For those without supercomputer resources, the speaker proposed a practical approach:
- Summarize subtitles using text summarization algorithms
- Detect scenes in the video
- Analyze audio levels to identify significant events (explosions, crowd reactions)
- Combine these elements to generate video summaries
A demonstration showed a 12-minute short film condensed to a summary using this approach. While the result was rough, it demonstrated the feasibility of automated summarization using simple algorithms and combined data types.
Building the Recommendation Engine with Elasticsearch
To create a functional recommendation system quickly, the speaker chose Elasticsearch as an out-of-the-box solution. Elasticsearch functions as a personal search engine similar to Solr. The implementation uses Elasticsearch's More Like This (MLT) feature, which finds similar content based on a selected document.
The process involves:
- Creating document models containing all calculated features
- Indexing documents into Elasticsearch
- Querying using the MLT function with specified fields for similarity calculation
The speaker tested the system by inputting Dexter's pilot episode, which returned three recommended series. One recommendation, Hannibal, was confirmed by an audience member as a quality match.

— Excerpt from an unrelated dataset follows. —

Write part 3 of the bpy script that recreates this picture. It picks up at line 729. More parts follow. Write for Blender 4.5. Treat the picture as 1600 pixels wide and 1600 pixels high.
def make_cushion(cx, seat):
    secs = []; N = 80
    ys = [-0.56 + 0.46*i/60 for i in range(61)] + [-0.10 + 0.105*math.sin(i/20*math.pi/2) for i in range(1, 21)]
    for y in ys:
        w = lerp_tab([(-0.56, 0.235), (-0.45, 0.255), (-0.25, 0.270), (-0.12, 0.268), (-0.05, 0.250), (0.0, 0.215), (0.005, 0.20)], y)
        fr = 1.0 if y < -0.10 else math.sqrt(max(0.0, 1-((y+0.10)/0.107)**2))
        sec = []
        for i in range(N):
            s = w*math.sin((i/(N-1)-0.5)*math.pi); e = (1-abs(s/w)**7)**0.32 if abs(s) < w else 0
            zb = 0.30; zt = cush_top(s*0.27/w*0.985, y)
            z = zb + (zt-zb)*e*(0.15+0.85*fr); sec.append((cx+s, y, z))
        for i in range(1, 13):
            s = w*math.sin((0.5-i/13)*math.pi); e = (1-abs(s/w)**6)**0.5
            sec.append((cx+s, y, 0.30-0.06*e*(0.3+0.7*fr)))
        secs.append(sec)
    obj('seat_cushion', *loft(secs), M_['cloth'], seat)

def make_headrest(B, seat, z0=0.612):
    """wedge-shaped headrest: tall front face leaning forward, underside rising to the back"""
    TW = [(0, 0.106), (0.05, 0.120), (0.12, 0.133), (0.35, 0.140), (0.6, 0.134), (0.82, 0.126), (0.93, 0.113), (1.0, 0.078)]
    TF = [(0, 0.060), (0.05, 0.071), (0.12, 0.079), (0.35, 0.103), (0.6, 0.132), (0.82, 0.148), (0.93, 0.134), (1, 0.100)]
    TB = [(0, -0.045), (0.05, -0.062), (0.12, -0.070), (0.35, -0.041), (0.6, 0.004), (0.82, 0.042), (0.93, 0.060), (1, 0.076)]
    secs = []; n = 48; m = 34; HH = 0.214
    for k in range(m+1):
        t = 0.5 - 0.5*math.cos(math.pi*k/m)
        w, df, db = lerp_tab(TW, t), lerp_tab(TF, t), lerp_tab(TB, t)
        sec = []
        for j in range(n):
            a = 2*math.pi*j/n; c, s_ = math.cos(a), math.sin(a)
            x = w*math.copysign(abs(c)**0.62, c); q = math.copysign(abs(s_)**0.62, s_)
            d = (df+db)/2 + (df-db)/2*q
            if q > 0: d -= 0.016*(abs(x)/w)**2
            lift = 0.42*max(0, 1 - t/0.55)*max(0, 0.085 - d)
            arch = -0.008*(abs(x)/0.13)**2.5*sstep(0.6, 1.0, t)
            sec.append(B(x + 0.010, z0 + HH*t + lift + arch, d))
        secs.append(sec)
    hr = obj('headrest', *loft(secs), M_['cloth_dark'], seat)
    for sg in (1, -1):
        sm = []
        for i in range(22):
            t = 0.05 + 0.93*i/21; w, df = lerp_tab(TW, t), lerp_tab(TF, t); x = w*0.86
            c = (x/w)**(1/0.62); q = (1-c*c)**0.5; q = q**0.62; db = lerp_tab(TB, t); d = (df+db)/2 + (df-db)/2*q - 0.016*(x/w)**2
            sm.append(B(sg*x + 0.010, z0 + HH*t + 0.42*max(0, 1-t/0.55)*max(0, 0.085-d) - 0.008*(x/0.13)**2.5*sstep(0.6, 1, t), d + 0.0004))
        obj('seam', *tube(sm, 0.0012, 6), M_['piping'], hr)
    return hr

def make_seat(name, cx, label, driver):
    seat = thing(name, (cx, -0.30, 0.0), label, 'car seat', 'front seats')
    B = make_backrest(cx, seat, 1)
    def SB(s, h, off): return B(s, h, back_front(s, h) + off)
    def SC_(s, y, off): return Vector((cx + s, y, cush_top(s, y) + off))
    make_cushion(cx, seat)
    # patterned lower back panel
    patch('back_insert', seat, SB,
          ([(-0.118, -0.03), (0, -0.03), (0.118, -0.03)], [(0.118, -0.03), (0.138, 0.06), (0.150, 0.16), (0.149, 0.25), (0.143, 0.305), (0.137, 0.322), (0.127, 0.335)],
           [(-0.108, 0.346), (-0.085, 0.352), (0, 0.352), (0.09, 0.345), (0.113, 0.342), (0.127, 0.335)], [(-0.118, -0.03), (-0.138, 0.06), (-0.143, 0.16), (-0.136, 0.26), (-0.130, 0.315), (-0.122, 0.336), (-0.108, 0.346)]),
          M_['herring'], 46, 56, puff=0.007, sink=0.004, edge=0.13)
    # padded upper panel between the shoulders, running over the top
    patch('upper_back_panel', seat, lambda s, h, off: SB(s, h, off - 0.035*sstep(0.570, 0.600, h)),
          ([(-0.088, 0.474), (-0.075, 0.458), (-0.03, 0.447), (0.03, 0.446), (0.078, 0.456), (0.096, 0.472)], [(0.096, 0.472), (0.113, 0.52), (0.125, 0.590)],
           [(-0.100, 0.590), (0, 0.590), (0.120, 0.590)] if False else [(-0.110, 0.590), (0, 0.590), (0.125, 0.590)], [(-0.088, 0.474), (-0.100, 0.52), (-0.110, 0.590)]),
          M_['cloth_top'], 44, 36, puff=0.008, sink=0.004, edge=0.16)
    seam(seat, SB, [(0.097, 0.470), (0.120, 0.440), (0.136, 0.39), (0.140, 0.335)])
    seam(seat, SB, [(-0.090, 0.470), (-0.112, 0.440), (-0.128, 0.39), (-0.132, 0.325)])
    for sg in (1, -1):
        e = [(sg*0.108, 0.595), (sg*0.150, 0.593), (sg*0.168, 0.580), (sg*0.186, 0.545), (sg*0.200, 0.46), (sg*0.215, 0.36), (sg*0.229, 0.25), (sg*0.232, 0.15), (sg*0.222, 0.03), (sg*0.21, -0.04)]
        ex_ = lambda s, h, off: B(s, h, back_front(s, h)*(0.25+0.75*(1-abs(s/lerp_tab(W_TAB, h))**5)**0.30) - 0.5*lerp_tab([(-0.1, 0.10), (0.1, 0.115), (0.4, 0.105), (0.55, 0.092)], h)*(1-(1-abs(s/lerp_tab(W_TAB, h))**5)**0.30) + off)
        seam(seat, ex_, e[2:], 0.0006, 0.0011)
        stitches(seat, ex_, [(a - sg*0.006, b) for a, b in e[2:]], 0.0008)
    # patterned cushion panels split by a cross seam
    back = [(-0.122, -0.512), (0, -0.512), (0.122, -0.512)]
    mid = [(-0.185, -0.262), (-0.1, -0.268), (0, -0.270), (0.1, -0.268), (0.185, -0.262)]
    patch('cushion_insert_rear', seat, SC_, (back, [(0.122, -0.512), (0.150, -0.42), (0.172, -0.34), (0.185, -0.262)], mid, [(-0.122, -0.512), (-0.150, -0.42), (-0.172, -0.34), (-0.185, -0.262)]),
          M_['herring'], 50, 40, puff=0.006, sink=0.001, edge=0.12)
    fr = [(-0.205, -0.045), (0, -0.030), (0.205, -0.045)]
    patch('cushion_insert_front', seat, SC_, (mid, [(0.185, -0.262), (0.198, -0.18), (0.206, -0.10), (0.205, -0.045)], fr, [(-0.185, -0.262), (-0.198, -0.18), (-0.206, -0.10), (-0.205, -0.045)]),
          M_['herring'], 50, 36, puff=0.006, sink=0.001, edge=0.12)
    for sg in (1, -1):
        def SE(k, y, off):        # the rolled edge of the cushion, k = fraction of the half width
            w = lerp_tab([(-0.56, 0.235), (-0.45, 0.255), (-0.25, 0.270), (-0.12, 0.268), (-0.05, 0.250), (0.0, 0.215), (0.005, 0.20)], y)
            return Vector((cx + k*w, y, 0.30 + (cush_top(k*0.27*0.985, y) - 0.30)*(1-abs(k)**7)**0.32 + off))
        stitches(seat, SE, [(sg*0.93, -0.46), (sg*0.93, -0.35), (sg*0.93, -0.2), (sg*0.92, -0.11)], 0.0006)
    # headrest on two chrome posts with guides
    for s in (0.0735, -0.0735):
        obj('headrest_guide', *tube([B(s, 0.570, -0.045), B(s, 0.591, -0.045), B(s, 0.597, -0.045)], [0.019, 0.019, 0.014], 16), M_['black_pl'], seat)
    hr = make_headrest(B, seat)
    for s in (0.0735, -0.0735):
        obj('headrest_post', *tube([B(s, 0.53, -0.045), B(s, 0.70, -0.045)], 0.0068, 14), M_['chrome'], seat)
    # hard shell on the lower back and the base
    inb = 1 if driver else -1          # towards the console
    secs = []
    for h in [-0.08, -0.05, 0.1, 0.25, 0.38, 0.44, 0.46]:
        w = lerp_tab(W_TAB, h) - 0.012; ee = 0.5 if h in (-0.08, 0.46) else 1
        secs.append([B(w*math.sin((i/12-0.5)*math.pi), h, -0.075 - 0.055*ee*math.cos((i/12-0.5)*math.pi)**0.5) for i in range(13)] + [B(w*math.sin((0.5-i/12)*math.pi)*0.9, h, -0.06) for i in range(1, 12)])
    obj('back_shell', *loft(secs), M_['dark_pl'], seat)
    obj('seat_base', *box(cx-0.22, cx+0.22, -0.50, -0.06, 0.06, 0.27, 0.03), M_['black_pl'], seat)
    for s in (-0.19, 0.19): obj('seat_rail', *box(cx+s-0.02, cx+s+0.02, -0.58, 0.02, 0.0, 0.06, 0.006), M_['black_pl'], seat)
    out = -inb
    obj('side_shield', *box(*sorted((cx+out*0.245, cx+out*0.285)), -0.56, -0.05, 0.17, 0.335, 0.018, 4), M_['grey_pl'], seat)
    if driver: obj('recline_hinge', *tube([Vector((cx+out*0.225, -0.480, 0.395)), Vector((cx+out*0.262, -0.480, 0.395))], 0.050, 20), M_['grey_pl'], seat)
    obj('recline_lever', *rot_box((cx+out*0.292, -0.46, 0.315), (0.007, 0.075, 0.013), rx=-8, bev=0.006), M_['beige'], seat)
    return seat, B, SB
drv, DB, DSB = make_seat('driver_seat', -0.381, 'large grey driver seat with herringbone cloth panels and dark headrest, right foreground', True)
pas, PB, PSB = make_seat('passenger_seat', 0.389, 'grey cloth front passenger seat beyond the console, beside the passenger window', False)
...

Key Takeaways and Future Work
The speaker emphasized several important lessons:
- Testing machine learning methods doesn't require deep theoretical understanding initially
- Using data creatively matters more than simply analyzing massive log files
- Mixing different data types reveals insights not apparent from single sources
- Out-of-the-box solutions like Elasticsearch can be surprisingly effective and have since been adopted at the speaker's company
Part three of the project is in development, promising deeper analysis as the work becomes more complex and interesting. The speaker also mentioned open positions at ProSieben for those interested in similar work.
Technical Notes
The demonstration acknowledged this was a quick proof-of-concept rather than a production-ready solution. The recommendation results may not be fully representative of a final implementation, but the approach validates the methodology's potential.